The question seems to always be in the air these days, dangling there like the proverbial pink elephant in the middle of the room, waiting for an answer. It is always accompanied by the implication that the presence of Art Basel Miami Beach and the innumerable event that surround it have changed things in a fundamental way. Some --cautiously-- avoid the question as if nothing has really change in the last few years, contently reaping the benefits of these changes. Some can't praise the changes enough, triumphantly reminding us that we are now on the international map, permanently penned into the itineraries of jest-setting collectors and mile-a-minute curators. Others, perhaps feeling deprived of these benefits, do little but ask the question rhetorically, constantly reminding us in scathing tones that we are a one-month art scene (December) and the rest of the year we go into hibernation or decamp on the beach. Then, there are those who look at things through the tinted lenses of nostalgia. They remember a time when artists started alternative venues, writers were an integral part of the scene, gallerists wield much less power, but did so with more aplomb, solidarity had yet to be replaced by a general eagerness to give the market what it demanded.
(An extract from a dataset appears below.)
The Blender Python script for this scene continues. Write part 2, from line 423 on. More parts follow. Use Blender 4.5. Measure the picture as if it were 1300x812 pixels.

Culture is a field of contending views and positions. The purpose of this panel, then, is not only to ask some tough questions about what has changed in out local scene, but also to perhaps get a better grasp on the complex character of the situation we live. Beneath the dominant personalities that organize our scene, incessantly quoted in the press (local and international), as if they were channeling the gospel, there have to be other position, other ways of organizing things, peripheral position that can perhaps be appreciated now that in jockeying for a position in the market the top-most layers of this scene seem to have, like actors now just going through the motions and cashing the checks, depleted themselves.

“Whatever Happened to the Miami Art Scene?” 11 May, 2007 at Fredric Snitzer Gallery panel included (l to r): Alfredo Triff (art critic and educator), Eugenia Vargas (artist), Brook Dorsch (gallery owner), René Morales (associate curator MAM), and moderated by Gean Moreno (artist and writer).